Yang has tacked in different directions on the issue. In January he told Politico that “Schools failing to meet baseline standards should be investigated.”

The next month, at a forum sponsored by the politically liberal New York Jewish Agenda, he appeared to side with the yeshivas, saying, “If a school is delivering the same outcomes, I do not think we should be prescribing rigid curricula.”

A supporter of YAFFED, responding to Yang’s comments in the New York Daily News, said Yang’s focus on “outcomes” — as opposed to enforcing required curriculum standards — would give yeshivas “free rein to continue failing their students.”

In an interview published March 22 by the newspaper Hamodia, Yang again suggested that schools be given wide leeway in the name of “religious liberty” and to keep the focus on outcomes.

“We should not be interfering as long as the educational outcomes are good. But we need to be driven by the data,” he said.

Other Candidates

Also vying for mayor is Eric Adams, who has fostered close ties with Orthodox communities in Brooklyn during his tenure as Brooklyn borough president. At a visit to a Brooklyn yeshiva earlier this month, Adams praised the school.

“I was really impressed by what I saw,” he told the Forward. “Watching those children understand grammar, understand English, saying they like writing and reading, it was amazing.”

Adams declined to name the yeshiva, though Simcha Eichenstein, an Orthodox city councilman representing Borough Park, told the Forward it was one of the “29 yeshivas most heavily scrutinized by the city.”

Menashe Shapiro, a campaign spokesperson, said Adams believes that “cultural sensitivity is how you meet educational standards.”

“A cornerstone of his philosophy is cultural familiarity in education, and how important it is for a child to see him or herself in their education,” Shapiro said.

“This principal guides his approach to yeshiva education as well, and what he saw was children experiencing subject matter in a culturally sensitive way, where each student felt a part of what they were learning.”
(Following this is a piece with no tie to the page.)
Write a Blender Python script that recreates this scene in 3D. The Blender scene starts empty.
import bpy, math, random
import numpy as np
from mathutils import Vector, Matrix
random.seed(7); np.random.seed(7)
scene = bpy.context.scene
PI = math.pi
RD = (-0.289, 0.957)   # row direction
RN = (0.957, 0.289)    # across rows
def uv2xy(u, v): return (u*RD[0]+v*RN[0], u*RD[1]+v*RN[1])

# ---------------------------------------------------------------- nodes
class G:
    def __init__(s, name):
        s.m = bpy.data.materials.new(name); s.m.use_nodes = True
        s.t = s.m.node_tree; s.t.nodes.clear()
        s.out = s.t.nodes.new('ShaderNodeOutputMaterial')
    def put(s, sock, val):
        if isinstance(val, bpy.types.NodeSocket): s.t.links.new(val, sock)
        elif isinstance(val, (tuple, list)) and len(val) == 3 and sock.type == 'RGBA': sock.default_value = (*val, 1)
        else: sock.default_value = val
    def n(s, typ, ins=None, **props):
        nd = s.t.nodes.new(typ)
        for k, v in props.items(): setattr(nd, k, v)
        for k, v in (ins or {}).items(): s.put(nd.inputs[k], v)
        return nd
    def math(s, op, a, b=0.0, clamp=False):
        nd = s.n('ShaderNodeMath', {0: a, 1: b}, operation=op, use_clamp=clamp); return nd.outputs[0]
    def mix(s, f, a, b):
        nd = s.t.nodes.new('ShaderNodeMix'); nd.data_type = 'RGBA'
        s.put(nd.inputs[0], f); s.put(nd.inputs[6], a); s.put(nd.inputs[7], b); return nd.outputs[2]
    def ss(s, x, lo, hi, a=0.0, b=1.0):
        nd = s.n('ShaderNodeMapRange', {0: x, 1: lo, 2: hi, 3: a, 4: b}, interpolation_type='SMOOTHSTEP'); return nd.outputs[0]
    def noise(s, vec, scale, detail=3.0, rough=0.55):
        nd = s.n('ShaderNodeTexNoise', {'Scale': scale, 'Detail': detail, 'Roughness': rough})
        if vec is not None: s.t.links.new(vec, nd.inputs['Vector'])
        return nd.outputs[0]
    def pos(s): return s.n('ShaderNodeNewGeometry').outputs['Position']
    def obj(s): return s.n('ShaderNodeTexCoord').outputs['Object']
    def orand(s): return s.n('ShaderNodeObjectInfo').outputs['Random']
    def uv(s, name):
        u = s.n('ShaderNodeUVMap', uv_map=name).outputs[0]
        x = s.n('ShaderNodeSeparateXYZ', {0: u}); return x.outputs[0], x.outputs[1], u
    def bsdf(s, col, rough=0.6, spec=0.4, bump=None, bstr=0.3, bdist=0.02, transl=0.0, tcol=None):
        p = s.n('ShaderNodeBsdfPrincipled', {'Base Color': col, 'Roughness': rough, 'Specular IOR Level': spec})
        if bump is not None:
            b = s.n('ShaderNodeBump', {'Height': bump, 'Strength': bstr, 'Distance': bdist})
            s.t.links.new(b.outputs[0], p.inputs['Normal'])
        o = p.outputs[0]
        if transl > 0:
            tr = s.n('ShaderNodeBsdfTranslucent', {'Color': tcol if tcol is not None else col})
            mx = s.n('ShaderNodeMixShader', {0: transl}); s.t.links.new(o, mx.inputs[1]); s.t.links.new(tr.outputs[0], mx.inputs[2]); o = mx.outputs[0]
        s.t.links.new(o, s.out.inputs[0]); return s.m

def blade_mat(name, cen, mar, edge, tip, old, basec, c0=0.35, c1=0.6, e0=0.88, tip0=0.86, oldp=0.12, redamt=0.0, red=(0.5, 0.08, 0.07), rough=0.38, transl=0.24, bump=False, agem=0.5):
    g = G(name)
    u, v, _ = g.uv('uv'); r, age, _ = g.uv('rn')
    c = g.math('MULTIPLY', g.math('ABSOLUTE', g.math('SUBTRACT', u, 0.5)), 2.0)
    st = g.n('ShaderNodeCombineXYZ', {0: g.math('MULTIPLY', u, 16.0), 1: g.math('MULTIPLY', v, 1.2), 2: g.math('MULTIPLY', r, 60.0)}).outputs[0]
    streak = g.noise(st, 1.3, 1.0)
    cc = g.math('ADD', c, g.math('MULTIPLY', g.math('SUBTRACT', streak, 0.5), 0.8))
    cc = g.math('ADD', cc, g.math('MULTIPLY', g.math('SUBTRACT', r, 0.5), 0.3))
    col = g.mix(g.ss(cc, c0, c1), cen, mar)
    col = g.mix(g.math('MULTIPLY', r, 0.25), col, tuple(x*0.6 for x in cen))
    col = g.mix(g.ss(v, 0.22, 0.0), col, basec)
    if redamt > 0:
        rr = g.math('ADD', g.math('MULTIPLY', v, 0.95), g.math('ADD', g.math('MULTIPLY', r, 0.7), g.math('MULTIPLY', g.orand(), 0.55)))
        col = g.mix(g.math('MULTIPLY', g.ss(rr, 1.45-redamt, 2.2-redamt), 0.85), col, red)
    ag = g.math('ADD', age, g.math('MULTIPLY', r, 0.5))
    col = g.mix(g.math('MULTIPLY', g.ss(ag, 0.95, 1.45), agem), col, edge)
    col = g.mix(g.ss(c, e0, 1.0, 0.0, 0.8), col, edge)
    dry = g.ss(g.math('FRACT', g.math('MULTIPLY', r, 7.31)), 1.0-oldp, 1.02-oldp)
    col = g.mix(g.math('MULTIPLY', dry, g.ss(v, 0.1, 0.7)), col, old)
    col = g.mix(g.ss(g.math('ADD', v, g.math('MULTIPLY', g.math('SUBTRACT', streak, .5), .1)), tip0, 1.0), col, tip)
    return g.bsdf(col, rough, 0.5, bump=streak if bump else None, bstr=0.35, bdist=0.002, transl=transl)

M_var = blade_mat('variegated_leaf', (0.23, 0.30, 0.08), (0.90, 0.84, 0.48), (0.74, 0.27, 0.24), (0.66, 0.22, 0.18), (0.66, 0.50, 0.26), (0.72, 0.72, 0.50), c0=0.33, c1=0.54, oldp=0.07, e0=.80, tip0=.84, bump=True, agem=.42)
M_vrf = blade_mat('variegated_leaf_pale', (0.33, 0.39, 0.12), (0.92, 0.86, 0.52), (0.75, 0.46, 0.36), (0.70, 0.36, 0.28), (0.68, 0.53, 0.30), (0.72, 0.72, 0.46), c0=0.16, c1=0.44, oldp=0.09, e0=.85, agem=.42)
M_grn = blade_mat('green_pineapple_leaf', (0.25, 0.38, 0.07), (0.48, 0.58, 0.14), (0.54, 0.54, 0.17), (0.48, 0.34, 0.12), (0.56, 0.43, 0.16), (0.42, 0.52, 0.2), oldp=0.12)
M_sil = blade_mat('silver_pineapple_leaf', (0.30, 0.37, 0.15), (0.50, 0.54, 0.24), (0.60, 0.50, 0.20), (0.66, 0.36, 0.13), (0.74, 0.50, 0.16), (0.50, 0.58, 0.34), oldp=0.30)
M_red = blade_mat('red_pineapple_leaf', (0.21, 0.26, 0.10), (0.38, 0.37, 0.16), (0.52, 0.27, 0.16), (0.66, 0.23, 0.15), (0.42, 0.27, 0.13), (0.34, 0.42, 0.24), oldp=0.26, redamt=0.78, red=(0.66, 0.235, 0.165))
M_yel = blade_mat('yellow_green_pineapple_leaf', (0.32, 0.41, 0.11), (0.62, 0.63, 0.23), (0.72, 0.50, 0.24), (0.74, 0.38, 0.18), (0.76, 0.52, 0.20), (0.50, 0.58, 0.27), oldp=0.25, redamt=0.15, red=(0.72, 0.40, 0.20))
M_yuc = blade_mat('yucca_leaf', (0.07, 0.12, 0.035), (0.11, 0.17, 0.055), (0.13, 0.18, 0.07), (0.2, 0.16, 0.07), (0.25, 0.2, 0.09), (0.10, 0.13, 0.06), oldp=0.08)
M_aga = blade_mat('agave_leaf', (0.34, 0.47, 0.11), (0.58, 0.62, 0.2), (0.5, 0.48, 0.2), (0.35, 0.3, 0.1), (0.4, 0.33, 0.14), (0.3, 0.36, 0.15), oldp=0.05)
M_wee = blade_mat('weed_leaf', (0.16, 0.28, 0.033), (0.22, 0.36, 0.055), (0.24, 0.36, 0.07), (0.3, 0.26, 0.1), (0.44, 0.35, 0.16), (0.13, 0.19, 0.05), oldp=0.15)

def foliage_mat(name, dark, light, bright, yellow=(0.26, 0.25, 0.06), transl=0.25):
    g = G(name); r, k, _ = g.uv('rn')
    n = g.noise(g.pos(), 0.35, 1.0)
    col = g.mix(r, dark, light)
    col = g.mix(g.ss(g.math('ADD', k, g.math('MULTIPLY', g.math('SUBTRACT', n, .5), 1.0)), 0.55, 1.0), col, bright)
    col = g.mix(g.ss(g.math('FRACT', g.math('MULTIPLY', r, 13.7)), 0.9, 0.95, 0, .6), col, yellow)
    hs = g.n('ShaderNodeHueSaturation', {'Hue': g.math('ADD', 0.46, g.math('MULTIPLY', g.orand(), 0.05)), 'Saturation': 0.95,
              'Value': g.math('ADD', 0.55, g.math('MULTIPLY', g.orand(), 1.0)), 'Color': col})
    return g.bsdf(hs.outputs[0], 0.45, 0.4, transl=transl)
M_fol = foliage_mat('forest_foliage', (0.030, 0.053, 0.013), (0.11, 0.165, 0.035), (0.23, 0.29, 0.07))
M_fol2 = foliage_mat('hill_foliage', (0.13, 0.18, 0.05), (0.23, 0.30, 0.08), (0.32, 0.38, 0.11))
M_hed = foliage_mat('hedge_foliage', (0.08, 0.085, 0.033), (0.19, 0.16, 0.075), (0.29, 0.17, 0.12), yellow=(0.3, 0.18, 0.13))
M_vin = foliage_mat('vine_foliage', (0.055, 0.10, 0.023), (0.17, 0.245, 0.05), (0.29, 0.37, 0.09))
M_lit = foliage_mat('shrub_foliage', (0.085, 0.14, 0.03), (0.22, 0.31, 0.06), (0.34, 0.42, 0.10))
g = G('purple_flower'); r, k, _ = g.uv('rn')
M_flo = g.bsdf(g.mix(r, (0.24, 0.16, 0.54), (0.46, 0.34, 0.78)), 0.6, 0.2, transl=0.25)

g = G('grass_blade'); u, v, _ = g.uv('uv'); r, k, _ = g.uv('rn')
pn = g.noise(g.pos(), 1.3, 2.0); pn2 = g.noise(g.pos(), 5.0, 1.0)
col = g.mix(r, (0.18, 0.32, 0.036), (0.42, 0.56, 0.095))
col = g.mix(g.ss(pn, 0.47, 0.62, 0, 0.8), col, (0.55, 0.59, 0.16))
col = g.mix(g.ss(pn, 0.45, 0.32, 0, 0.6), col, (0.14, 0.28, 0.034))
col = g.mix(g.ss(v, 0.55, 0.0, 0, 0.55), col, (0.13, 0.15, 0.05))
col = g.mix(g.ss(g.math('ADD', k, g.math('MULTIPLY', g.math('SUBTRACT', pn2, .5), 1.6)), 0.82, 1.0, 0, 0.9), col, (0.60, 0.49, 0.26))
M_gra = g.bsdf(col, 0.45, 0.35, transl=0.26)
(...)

Scott Stringer, the city comptroller and a mayoral candidate, told Hamodia in an interview last week that he would “work with the yeshiva community that I have strong relations with to make sure that we meet the standards that are applied.”
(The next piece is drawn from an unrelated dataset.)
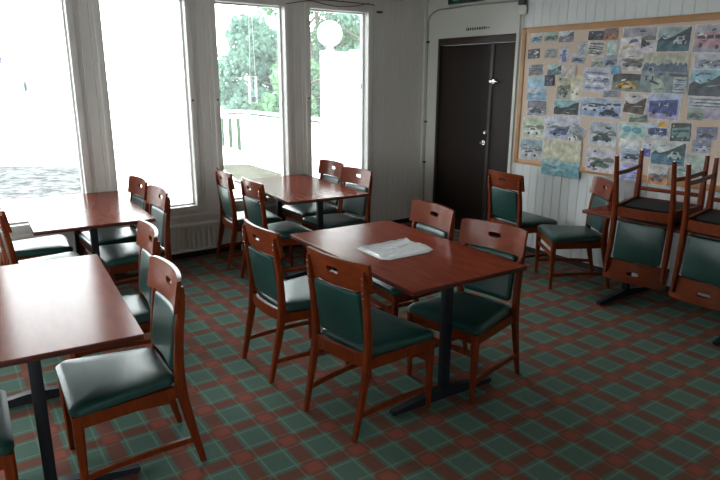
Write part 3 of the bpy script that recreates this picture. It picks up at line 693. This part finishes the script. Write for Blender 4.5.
# white board screen with a globe lamp on top
t = thing('board_screen', 'tall white board screen standing outside the fourth window', 'screen', (4.53, 7.1, -.12))
b = NB(); panel(b, -.24, .20, 0, 2.16, -.03, .03, 'x', .11); obj('front_boards', b, M['extwhite'], t, smooth=False)
b = NB(); panel(b, .20, .50, 0, 2.20, 0, .05, 'x', .11); o = obj('side_boards', b, M['extblue'], t, smooth=False); o['label'] = 'paler blue grey boards'
b = NB(); bx(b, (-.26, -.04, 0), (-.22, .05, 2.17), .004); obj('edge_post', b, M['extwhite'], t)
t = thing('globe_lamp', 'round opal globe lamp on top of the white board screen', 'lamp', (4.39, 7.1, 2.042))
b = NB(); lathe(b, [(.07, 0), (.07, .02), (.045, .03), (.045, .07)], 20); obj('fitting', b, M['greymetal'], t)
b = NB(); lathe(b, [(max(.162*math.sin(PI*k/16), .0005), .225-.162*math.cos(PI*k/16)) for k in range(17)], 28); obj('globe', b, M['globe'], t)
# hanging things outside the glass
t = thing('hanging_feeder', 'small white frame hanging on two strings outside the third window', 'ornament', (2.735, 5.93, 1.45))
b = NB(); bx(b, (-.042, -.02, 0), (-.032, .02, .27), .002); bx(b, (.032, -.02, 0), (.042, .02, .27), .002); bx(b, (-.032, -.02, 0), (.032, .02, .012)); bx(b, (-.032, -.02, .258), (.032, .02, .27)); obj('frame', b, M['extwhite'], t)
b = NB(); lathe(b, [(.004, .13), (.014, .14), (.014, .2), (.004, .215)], 12); obj('bird_shape', b, M['greymetal'], t)
b = NB(); bx(b, (-.024, -.014, .0125), (.024, .014, .07), .004); obj('seed_cup', b, M['greymetal'], t)
b = NB(); tube(b, [(-.03, 0, .27), (-.01, 0, 1.1)], .0016, 5); obj('string', b, M['extwhite'], t)
b = NB(); tube(b, [(.03, 0, .27), (.01, 0, 1.1)], .0016, 5); obj('string', b, M['extwhite'], t)
for x, z, l, s in ((.655, 1.575, 'dark hanging pendant outside the first window, its lower one', 1), (.50, 1.80, 'dark hanging pendant at the left picture edge outside the first window', .7)):
    t = thing('hanging_pendant', l, 'ornament', (x, 5.93, z), 0, 'pendants outside the first window')
    b = NB(); lathe(b, [(.002, 0), (.014*s, .02*s), (.017*s, .06*s), (.008*s, .09*s), (.003, .11*s)], 12); obj('body', b, M['greymetal'], t)
    b = NB(); tube(b, [(0, 0, .11*s), (0, 0, 1.0)], .001, 5); obj('string', b, M['extwhite'], t)
b = NB(); bx(b, (-.5, 5.80, 2.555), (4.2, 6.0, 2.60)); struct('trim_6', b, M['extwhite'], smooth=False)

# trees beyond the railing
def tree(x, y, h, r, mk, seed, label, base=.25):
    rd = random.Random(seed); t = thing('tree', label, 'tree', (x, y, -.13), 0, 'trees beyond the railing')
    b = NB(); tube(b, [(0, 0, 0), (.1, 0, h*.3), (-.05, .1, h*.6), (0, 0, h*.9)], [.16, .13, .08, .03], 8)
    for k in range(7):
        a = k*2.4; z = h*(.3+.08*k); tube(b, [(0, 0, z), (math.cos(a)*r*.5, math.sin(a)*r*.5, z+h*.08), (math.cos(a)*r*.85, math.sin(a)*r*.85, z+h*.13)], [.05, .03, .01], 5)
    obj('trunk', b, M['bark'], t)
    b = NB(); blobs = []
    for k in range(34):
        a = rd.random()*2*PI; zz = base + (1-base)*rd.random(); rr = r*math.sqrt(rd.random())*(1-.65*max(0, zz-.45)/.55)
        blobs.append((Vector((math.cos(a)*rr, math.sin(a)*rr, zz*h)), r*(.22+.22*rd.random())))
    for c, s in blobs:
        for k in range(270):
            d = Vector((rd.gauss(0, 1), rd.gauss(0, 1), rd.gauss(0, .8))).normalized()*s*(.5+.55*rd.random()); p = c+d
            u = Vector((rd.gauss(0, 1), rd.gauss(0, 1), rd.gauss(0, 1))).normalized(); v = u.cross(Vector((rd.random(), rd.random(), rd.random()))).normalized(); l = .05+.06*rd.random()
            b.faces.new([b.verts.new(p+u*l), b.verts.new(p+v*l*.55), b.verts.new(p-u*l), b.verts.new(p-v*l*.55)])
    me = bpy.data.meshes.new('foliage'); b.to_mesh(me); b.free(); me.materials.append(M[mk]); o = bpy.data.objects.new('foliage', me); C.objects.link(o); o.parent = t; o['kind'] = 'stuff'
tree(10.0, 17.5, 7.4, 1.9, 'leaf1', 1, 'tallest green tree behind the railing in the third window')
tree(7.9, 17.0, 3.3, 1.2, 'leaf2', 2, 'lower blue-green tree at the left of the third window')
tree(11.3, 16.0, 7.5, 2.0, 'leaf2', 3, 'blue-green tree seen at the left edge of the fourth window')
tree(13.3, 17.5, 8.5, 2.3, 'leaf3', 4, 'yellow-green tree behind the globe lamp')
tree(12.2, 20.5, 7.2, 2.4, 'leaf1', 5, 'green tree behind the others between third and fourth windows')
tree(15.6, 18.0, 8.5, 2.3, 'leaf2', 6, 'dark blue-green tree at the right edge of the fourth window')
tree(10.2, 14.0, 2.7, 1.2, 'leaf2', 8, 'bushy low tree close behind the railing corner', .08)
tree(8.2, 15.0, 2.3, 1.2, 'leaf1', 9, 'low green bush left of the railing corner post', .08)

# ------------------------------------------------------------------ light
w = bpy.data.worlds.new('overcast'); bpy.context.scene.world = w; w.use_nodes = True
nt = w.node_tree; bg = nt.nodes['Background']
bg.inputs[0].default_value = (.93, .97, 1.0, 1); bg.inputs[1].default_value = SKY
for i, (x0, x1) in enumerate(WIN):
    l = bpy.data.lights.new('window_portal', 'AREA'); l.shape = 'RECTANGLE'; l.size = x1-x0; l.size_y = WZ1-WZ0; l.cycles.is_portal = True
    o = bpy.data.objects.new('window_portal', l); C.objects.link(o); o.location = ((x0+x1)/2, YW+.16, (WZ0+WZ1)/2); o.rotation_euler = (-PI/2, 0, 0)

for y0, y1 in FILL_LW:  # portals for the added left-wall windows
    l = bpy.data.lights.new('window_portal', 'AREA'); l.shape = 'RECTANGLE'; l.size = WZ1-WZ0; l.size_y = y1-y0; l.cycles.is_portal = True
    o = bpy.data.objects.new('window_portal', l); C.objects.link(o); o.location = (XL-.16, (y0+y1)/2, (WZ0+WZ1)/2); o.rotation_euler = (0, -PI/2, 0)

for x0, x1 in FILL_FW:  # portal for the added window behind the camera
    l = bpy.data.lights.new('window_portal', 'AREA'); l.shape = 'RECTANGLE'; l.size = x1-x0; l.size_y = WZ1-WZ0; l.cycles.is_portal = True
    o = bpy.data.objects.new('window_portal', l); C.objects.link(o); o.location = ((x0+x1)/2, YB-.16, (WZ0+WZ1)/2); o.rotation_euler = (PI/2, 0, 0)

# ------------------------------------------------------------------ camera
cam = bpy.data.cameras.new('camera'); co = bpy.data.objects.new('camera', cam); C.objects.link(co)
cam.sensor_width = 36; cam.sensor_fit = 'HORIZONTAL'; cam.lens = 605.64/720*36; cam.clip_end = 200
pitch, yaw, roll = .26025, .60283, .0045935
co.rotation_mode = 'QUATERNION'
fwd = Vector((math.sin(yaw)*math.cos(pitch), math.cos(yaw)*math.cos(pitch), -math.sin(pitch)))
right = Vector((math.cos(yaw), -math.sin(yaw), 0)); up = right.cross(fwd)
r2 = right*math.cos(roll) + up*math.sin(roll); u2 = -right*math.sin(roll) + up*math.cos(roll)
m = Matrix((r2, u2, -fwd)).transposed(); co.rotation_quaternion = m.to_quaternion(); co.location = (0, 0, 1.70)
sc = bpy.context.scene; sc.camera = co
sc.view_settings.view_transform = 'Standard'; sc.view_settings.look = 'None'; sc.view_settings.gamma = 1; sc.view_settings.exposure = 0
sc.view_settings.use_curve_mapping = False
sc.cycles.max_bounces = 10; sc.cycles.diffuse_bounces = 6; sc.cycles.transparent_max_bounces = 12; sc.cycles.caustics_reflective = False; sc.cycles.caustics_refractive = False
sc.cycles.use_denoising = True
Asked about enforcement specifically, Stringer seemed to signal a soft approach.

“No, we’re not barnstorming into yeshivas. We’re going to work with the education leader of the yeshiva,” he said.

Kathryn Garcia, a former Sanitation Dept. commissioner, also appears to be stepping lightly about enforcement of state standards for secular education.

“In ensuring all our schools are preparing our youth for bright futures, I will focus on improving our public school system, and will be vigilant about counteracting assumptions about religious education,” she wrote.

“The majority of our city’s parochial schools, including yeshivas, provide a strong educational foundation for children whose parents have chosen a non-traditional public school environment.”

Recent polls have shown Yang with a substantial lead.

Even for candidates who are not actively courting the Orthodox community, no candidate wants to appear to be insensitive to a religious group, especially one that comprises a substantial voting bloc. At the same time, they don’t want to appear to be lowering educational standards.

The issue is unlikely to disappear when the race is over.